OGP is a multi-stakeholder initiative that focuses on improving government transparency, accountability and responsiveness to citizens through technology and innovation. The OGP was formally launched in 2011 when the eight founding governments (Brazil, Indonesia, Mexico, Norway, the Philippines, South Africa, the United Kingdom and the United States) endorsed the Open Government Declaration, and announced their country action plans.

Since then, OGP has welcomed the commitment of 62 additional governments, bringing to 70 the number of countries that are currently members of the initiative. Nigeria formally joined the OGP in July 2016, two months after President Muhammadu Buhari attended the London Anti-Corruption Summit.
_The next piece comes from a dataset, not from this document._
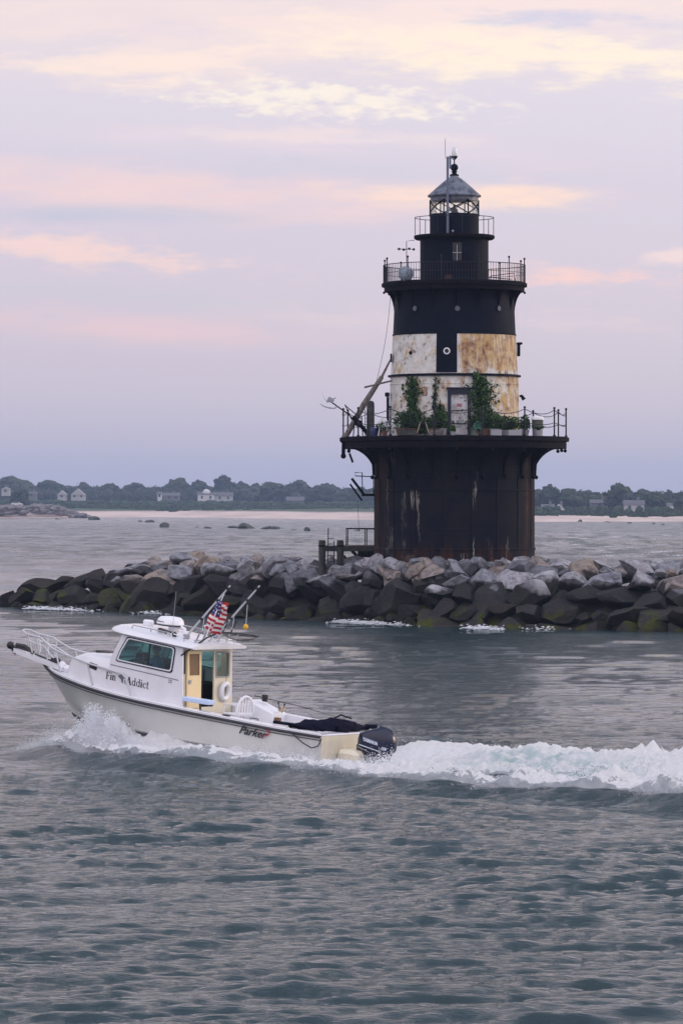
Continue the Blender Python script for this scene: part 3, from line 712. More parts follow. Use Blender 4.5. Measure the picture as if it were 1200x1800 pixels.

So far, the Nigerian OGP National Action Plan (January 2017 – June 2019) has been developed with civil society and private sector input, which was launched in Kaduna in 2016 and also presented in France, December 7, 2016. One of the key deliverables of the OGP is the open contracting platform which the Bureau of Public Procurement is currently working on.

Nigeria signed on to the UNCAC in 2003 and ratified the convention in 2004, Nigeria has been actively involved in the negotiations leading to the review mechanism including attending all the CoSP since the convention came into force. The review process comprises two five-year cycles: The first cycle (2010–2015) covers chapter III on criminalization and law enforcement and chapter IV on international cooperation. The second cycle (2015–2020) covers chapter II on preventive measures and chapter V on asset recovery.